**Task requirements**
Going through the material below, please gather all lines with the word "from" in them.

** Begin **

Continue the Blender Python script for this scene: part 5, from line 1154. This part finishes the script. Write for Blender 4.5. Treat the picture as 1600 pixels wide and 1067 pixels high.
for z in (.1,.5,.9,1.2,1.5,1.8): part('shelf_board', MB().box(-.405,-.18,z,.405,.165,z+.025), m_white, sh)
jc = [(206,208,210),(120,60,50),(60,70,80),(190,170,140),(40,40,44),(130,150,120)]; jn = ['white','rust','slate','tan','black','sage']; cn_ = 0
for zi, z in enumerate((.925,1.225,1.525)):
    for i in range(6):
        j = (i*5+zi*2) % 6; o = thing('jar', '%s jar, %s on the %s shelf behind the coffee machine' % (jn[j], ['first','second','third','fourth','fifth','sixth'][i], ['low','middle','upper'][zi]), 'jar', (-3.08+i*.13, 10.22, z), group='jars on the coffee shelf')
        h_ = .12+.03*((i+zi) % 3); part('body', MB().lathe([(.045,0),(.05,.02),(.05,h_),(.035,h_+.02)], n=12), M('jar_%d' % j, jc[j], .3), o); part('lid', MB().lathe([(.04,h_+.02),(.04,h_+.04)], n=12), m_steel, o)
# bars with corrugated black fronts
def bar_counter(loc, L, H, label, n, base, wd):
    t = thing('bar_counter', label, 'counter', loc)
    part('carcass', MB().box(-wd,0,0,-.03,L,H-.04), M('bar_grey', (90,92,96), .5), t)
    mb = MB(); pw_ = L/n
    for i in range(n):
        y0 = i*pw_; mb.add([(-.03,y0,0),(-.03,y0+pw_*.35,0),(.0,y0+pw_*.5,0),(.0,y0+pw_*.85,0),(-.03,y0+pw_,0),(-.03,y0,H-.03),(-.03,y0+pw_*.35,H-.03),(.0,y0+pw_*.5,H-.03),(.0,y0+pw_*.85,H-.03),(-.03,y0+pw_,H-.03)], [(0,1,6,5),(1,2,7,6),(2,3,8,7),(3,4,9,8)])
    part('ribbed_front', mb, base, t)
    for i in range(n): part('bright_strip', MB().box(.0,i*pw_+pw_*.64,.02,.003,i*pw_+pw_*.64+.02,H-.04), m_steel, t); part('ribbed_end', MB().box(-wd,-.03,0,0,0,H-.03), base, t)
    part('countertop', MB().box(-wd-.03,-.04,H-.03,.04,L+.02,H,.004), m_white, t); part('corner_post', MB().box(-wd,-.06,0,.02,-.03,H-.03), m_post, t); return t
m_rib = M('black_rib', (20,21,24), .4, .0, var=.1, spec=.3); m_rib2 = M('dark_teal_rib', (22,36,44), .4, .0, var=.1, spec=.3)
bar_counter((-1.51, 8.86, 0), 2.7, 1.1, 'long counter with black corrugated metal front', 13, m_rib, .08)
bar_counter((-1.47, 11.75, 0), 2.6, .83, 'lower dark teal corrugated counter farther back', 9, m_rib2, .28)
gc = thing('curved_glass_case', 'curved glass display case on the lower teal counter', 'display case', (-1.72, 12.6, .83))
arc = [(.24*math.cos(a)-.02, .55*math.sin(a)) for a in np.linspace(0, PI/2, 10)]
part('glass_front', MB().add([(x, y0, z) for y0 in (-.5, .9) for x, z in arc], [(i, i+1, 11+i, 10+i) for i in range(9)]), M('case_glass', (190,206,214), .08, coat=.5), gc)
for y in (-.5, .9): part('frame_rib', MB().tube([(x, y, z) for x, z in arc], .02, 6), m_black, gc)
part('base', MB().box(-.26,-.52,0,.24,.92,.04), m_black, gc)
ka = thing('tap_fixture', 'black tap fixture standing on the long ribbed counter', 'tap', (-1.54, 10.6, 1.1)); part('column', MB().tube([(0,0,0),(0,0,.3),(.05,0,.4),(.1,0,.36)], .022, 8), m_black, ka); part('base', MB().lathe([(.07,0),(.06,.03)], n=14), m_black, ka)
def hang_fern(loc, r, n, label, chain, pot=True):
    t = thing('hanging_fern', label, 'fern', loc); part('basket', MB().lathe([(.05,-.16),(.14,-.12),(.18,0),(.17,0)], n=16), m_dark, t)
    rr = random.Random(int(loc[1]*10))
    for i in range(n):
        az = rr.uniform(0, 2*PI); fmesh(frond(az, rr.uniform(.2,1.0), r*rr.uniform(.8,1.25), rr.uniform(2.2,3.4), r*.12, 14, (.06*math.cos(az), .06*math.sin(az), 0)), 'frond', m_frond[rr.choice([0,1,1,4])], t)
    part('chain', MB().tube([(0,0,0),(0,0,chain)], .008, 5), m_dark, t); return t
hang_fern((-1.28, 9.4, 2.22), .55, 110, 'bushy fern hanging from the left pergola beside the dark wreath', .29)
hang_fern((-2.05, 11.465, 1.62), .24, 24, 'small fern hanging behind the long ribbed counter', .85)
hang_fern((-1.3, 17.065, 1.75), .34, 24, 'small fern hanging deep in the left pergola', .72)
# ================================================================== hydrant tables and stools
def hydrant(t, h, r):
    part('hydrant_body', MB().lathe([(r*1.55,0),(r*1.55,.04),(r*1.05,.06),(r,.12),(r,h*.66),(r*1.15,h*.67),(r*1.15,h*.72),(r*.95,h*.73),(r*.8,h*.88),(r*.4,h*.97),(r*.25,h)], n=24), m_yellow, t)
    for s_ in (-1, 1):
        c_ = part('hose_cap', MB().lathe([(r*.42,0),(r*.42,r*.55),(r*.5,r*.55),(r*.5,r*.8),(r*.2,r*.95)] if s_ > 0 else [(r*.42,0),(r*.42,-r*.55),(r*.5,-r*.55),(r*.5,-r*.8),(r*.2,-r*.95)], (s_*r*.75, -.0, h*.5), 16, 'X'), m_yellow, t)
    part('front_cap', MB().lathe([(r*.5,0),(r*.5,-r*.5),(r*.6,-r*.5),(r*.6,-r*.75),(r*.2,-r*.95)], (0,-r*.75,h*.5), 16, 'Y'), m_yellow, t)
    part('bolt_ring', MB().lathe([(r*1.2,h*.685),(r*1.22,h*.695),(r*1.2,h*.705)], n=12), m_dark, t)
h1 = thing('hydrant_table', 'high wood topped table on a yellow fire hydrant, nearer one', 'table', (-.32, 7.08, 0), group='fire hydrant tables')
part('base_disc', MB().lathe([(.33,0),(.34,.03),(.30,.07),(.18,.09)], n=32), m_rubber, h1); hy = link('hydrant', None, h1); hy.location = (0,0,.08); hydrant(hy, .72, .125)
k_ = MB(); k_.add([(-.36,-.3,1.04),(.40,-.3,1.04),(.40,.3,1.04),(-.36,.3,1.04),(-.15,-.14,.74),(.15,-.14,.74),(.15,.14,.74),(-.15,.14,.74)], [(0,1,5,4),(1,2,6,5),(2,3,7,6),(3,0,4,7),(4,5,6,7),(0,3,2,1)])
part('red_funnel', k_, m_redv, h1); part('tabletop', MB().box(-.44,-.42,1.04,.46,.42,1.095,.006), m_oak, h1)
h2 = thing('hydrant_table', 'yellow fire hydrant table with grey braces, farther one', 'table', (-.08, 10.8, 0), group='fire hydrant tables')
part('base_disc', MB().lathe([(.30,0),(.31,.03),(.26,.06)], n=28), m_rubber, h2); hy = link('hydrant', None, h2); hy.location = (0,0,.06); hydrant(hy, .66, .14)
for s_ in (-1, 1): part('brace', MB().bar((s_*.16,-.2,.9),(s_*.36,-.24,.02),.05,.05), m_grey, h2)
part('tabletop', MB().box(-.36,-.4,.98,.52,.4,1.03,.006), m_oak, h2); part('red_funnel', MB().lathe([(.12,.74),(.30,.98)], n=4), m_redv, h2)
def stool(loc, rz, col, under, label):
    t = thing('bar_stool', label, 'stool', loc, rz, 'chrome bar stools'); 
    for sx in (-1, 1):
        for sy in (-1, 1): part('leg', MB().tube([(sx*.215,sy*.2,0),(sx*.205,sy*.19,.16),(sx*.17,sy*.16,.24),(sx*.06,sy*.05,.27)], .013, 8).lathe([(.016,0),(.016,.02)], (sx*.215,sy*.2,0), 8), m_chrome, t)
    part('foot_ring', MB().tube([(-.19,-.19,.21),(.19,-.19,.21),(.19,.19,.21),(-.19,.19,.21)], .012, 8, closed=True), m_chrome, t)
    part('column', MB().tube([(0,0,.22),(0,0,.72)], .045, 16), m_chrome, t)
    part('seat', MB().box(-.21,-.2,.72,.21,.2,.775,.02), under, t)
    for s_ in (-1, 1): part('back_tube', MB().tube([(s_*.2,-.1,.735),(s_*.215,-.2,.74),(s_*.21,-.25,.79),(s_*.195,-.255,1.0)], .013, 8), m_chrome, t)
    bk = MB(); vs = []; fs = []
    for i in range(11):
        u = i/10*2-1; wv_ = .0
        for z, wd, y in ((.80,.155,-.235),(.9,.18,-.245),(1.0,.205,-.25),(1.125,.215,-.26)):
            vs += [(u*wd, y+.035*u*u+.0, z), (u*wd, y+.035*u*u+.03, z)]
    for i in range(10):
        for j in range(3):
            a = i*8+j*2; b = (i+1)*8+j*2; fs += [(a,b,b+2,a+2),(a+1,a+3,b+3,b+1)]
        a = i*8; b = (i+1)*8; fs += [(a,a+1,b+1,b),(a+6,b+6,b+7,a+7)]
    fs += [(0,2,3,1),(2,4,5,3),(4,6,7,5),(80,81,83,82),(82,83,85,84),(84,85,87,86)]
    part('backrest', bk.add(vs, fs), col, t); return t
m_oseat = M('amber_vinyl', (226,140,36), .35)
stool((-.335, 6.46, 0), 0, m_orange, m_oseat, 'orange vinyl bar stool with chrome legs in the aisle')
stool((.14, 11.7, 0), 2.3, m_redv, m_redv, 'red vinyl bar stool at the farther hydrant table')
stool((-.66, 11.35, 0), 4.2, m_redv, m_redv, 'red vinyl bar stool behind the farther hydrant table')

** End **

**Reply**
Continue the Blender Python script for this scene: part 5, from line 1154. This part finishes the script. Write for Blender 4.5. Treat the picture as 1600 pixels wide and 1067 pixels high.
hang_fern((-1.28, 9.4, 2.22), .55, 110, 'bushy fern hanging from the left pergola beside the dark wreath', .29)